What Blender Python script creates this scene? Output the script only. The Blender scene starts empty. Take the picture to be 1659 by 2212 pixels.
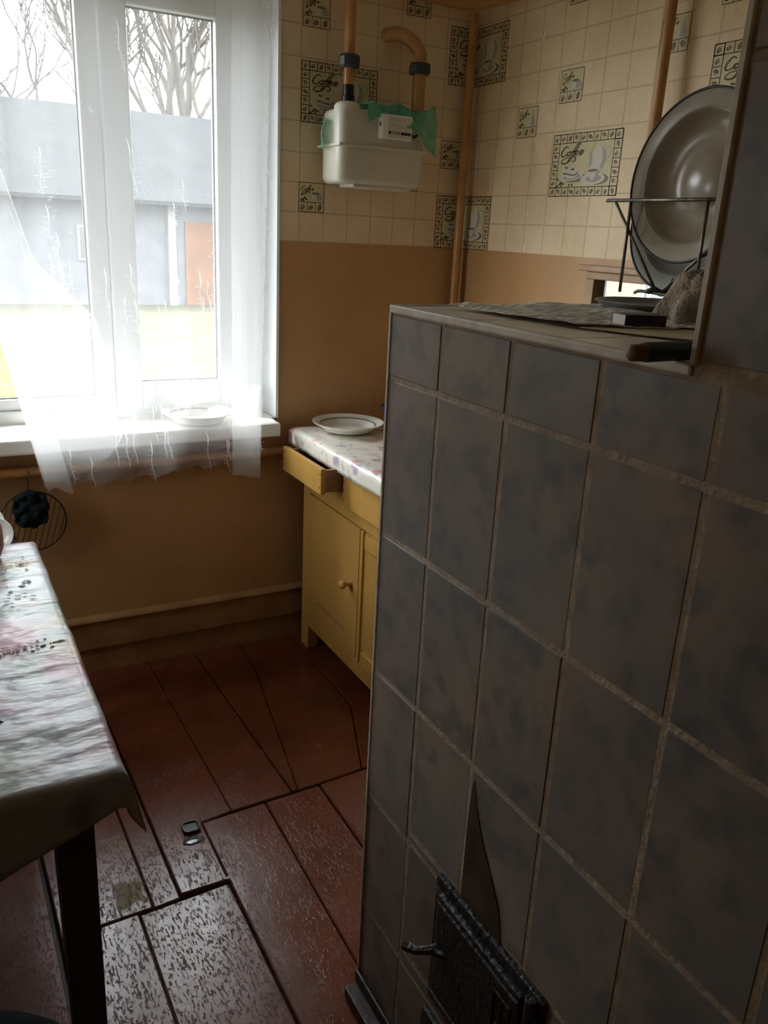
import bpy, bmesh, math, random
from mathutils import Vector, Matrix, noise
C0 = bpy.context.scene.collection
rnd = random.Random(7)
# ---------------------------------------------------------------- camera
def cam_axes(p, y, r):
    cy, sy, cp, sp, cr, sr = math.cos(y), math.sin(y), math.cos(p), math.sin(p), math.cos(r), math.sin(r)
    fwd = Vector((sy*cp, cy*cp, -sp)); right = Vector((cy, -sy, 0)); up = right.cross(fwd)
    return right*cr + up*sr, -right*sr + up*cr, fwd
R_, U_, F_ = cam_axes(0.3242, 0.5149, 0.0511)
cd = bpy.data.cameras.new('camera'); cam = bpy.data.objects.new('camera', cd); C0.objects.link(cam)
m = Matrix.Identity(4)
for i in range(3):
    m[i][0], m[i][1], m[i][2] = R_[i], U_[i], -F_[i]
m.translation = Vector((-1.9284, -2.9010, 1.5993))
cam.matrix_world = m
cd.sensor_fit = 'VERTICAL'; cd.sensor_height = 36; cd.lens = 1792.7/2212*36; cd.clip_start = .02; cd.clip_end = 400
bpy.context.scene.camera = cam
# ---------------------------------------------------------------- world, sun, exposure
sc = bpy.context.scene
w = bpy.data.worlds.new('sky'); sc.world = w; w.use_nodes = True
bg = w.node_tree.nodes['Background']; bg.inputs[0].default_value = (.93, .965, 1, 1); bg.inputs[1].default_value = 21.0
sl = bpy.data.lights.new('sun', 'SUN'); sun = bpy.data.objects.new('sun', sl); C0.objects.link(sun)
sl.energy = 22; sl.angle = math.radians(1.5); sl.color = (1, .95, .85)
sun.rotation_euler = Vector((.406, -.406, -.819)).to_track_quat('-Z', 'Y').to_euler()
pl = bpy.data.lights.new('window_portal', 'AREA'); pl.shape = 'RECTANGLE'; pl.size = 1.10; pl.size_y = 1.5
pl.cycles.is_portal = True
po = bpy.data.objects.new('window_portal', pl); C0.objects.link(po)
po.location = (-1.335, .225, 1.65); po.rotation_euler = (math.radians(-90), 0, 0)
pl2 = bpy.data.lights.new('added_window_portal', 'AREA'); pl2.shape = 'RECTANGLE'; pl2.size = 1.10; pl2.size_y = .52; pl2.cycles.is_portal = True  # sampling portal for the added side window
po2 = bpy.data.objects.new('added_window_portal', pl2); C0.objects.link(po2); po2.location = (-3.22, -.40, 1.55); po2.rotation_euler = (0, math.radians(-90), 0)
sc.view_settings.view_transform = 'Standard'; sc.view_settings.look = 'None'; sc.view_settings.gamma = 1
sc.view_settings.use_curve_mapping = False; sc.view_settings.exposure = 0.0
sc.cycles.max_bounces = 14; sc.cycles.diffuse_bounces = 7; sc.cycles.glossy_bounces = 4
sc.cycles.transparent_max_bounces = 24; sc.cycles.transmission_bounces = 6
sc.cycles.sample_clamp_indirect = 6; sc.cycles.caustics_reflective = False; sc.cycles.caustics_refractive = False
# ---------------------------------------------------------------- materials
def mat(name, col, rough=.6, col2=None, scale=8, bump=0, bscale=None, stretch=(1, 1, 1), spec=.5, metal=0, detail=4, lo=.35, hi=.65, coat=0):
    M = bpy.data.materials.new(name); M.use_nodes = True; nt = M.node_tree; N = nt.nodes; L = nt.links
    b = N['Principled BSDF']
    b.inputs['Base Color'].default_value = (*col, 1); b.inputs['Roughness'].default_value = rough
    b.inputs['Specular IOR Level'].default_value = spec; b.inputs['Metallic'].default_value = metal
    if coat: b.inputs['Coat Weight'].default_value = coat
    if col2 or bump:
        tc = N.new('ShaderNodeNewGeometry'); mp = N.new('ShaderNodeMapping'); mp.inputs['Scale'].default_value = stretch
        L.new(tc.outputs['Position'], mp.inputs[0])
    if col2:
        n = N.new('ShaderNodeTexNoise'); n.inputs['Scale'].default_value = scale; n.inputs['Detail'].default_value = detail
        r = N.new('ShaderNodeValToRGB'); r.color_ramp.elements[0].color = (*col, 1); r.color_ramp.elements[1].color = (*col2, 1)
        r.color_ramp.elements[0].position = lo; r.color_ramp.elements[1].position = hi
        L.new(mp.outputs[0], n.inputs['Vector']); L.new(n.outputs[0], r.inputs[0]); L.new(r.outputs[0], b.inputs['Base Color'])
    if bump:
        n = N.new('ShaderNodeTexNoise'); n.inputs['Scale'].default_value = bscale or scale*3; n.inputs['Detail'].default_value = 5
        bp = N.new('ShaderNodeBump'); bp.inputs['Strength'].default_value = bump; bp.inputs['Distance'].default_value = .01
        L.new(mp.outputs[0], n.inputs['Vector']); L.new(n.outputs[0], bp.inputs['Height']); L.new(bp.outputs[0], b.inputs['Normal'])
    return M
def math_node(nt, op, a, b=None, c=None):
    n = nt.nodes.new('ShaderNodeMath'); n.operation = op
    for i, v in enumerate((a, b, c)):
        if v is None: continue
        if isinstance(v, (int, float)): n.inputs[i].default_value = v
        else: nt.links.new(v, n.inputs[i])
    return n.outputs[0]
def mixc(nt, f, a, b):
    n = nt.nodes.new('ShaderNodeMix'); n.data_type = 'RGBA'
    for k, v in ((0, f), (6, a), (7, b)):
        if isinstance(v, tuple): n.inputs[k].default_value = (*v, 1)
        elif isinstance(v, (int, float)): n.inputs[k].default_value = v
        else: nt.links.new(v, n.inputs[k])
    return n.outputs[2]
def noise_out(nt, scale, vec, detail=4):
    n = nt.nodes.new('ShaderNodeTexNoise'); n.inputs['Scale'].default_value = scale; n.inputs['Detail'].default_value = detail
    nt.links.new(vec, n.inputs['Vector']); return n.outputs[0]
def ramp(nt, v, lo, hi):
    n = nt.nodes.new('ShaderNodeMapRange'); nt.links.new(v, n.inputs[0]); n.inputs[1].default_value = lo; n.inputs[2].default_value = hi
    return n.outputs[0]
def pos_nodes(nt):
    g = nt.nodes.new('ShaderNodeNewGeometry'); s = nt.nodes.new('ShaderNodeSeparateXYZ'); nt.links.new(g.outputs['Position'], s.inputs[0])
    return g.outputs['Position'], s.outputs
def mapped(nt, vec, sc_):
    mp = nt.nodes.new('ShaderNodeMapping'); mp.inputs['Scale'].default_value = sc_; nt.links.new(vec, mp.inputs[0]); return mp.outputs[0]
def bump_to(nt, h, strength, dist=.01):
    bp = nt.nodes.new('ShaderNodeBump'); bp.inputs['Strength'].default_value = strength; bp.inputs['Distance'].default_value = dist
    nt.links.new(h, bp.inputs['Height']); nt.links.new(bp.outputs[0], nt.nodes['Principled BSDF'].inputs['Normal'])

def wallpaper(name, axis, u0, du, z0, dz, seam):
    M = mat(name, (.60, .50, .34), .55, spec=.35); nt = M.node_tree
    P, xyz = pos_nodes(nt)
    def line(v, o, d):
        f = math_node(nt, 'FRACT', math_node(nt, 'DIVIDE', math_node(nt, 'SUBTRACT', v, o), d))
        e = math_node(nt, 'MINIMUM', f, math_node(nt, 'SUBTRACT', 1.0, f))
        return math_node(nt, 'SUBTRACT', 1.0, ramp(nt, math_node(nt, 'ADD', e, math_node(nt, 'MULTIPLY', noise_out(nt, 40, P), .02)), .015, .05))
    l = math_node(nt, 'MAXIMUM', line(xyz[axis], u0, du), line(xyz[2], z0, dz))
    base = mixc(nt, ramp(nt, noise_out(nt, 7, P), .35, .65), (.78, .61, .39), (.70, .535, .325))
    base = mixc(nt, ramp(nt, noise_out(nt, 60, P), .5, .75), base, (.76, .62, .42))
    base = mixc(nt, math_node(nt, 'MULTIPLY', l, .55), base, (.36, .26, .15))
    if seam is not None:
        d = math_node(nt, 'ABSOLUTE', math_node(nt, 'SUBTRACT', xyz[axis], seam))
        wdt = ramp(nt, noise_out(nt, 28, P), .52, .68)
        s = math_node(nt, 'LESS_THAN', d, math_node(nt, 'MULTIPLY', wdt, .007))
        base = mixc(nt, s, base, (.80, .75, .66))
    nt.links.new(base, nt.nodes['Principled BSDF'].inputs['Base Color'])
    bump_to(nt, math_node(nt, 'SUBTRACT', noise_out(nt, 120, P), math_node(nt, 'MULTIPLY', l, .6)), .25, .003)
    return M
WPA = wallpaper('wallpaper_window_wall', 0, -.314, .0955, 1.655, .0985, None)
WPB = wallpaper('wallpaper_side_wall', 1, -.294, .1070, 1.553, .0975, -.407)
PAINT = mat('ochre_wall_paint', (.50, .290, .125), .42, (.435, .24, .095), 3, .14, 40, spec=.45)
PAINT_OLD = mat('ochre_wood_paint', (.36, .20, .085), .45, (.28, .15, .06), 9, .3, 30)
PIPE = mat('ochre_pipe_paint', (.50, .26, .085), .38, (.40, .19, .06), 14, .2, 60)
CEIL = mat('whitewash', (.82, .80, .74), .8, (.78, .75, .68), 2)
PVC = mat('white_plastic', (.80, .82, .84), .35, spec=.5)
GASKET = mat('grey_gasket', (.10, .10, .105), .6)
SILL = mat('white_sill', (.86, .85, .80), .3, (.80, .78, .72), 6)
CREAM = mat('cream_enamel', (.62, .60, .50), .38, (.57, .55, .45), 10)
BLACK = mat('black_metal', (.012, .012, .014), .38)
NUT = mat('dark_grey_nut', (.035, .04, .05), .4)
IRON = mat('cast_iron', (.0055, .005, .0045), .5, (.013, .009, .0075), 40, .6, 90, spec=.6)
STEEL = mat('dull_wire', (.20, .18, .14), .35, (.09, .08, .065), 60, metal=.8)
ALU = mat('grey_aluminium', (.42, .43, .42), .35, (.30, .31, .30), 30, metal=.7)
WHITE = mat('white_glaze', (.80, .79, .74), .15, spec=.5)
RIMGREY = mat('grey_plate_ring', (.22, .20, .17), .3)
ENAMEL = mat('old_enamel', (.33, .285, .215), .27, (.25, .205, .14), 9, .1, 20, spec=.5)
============
## Request
Find the lines containing "scene" and list every one of them.

## Solution
What Blender Python script creates this scene? Output the script only. The Blender scene starts empty. Take the picture to be 1659 by 2212 pixels.
C0 = bpy.context.scene.collection
bpy.context.scene.camera = cam
sc = bpy.context.scene